We were in the way while the King and Queen of the festival were going by, so they stopped for a picture. Mirin got into it, but not my other children. |
Last week we took advantage of the Medieval Faire's cheap school-day rates. I was hesitant, because we almost went with some friends last year, and ended up not going, and then it was in the paper that some 15-year-old girl was attacked and raped by a convict who was working at one of the greasy food vendors called The Queen's Buns.

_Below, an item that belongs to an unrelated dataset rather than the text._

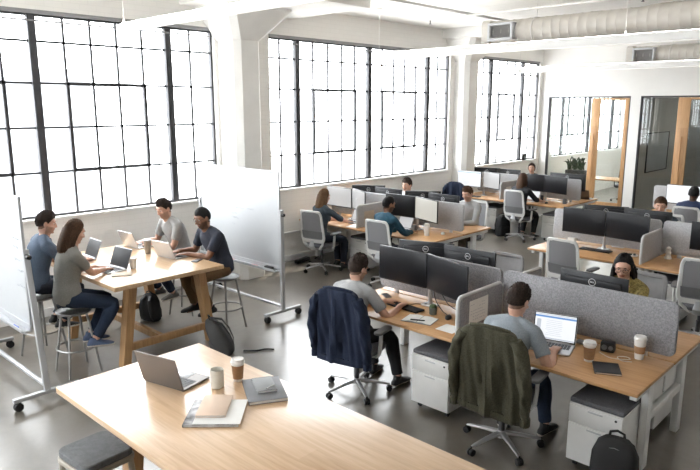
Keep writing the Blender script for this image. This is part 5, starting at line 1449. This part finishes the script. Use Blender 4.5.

It was actually really fun this year, and I think the mistake of previous years was not going on the school day. There were tons of kids and families, rather than the usual dirty-men-with-neck-tattooes or ancient-wrinkled-women-in-revealing-bodices you see on the regular days. Sorry, I know that sounds so judgemental, but the crowd is decidedly seedy, and my children don't exactly stay close or listen to me. And this year I feel like Clothilde could have really used a leash - I spent a lot of time chasing her while she ran squealing away and tried to get lost in the crowd. (Just joking about the leash, but it's tempting sometimes).
Another problem is the sheer rip-off factor. Like $5 for a few minutes to sit on a horse and walk twenty feet and back. Or $5 to be swung around in a circle for a minute. Or $5 to walk through a lame fabric maze. Or $5 to ride on the unhappy camel.
The trick is to not bring any extra money at all, and that cuts out all the whining for this-and-that.
Mirin was reprimanded quite sharply at a knife tent, for unsheathing the knives and looking carefully at the blades. He had brought some money to spend, and wanted to see if he could get a new knife. After the vendor shouted, "Don't you dare touch that!" at his potential customer, I couldn't help saying, "Oh, come on, Mirin, nothing here holds an edge anyway," and the vendor flinched visibly. He knew it was true - everything there was useless-but-stylized for people that want to wear knives and swords that look like something out of a Hobbit Adventure Quest rather than actually use them for anything in real life. Mirin was shaken, but at least he didn't add a pathetic and expensive new knife to his collection.
We met some friends and watched the jousting, which was very entertaining. The horses were beautiful and very well-trained. We saw some acrobats, and hung out in the kid area for a while (I've never seen it before - it is a good addition) where we ate the snack we brought and Clothilde got chalk all over her. The SCA tent was my favorite, despite the square yards of faux-fur synthetic fabric hanging up outside (the streaky coloring of it seemed to indicate it came off of a magic unicorn/woolly mammoth cross).
I got to talk to some fellow fiber enthusiasts and a woman who did natural dyeing while my older children ran amok with more friends we ran into. Clothilde got lost just after that, and I found her after a desperate glance-around rolling on the ground with a couple of service dogs. The lady who was attached to them said, "She's mugging our dogs!" She was kind of joking.
On the way back to the exit, my big kids ran ahead and got stuck up in the very front of the audience for the super-lame "Human Chessboard," which is more like a "Theatrical RPG Fantasy Show." Years ago they did away with bothering about the chessboard part of it. I couldn't get to them, so we had to suffer through the whole thing. It was actually quite violent, although very fake violence, but there was a scene with a woman getting fake-horsewhipped by a pot-bellied man dressed as a warrior that was really awful.
We also stayed for the second round of jousting, because it was at the very end. Clothilde was doing acrobatics all over the metal gate for the show, but luckily the guy who was dressed up as the "guard" knew us from volunteering at Dudley farm and didn't yell at us about it. Instead he cooed at Clothilde, and laughed at how she was dangling.
We left, happy, tired, and pleased with all the friends we met and saw.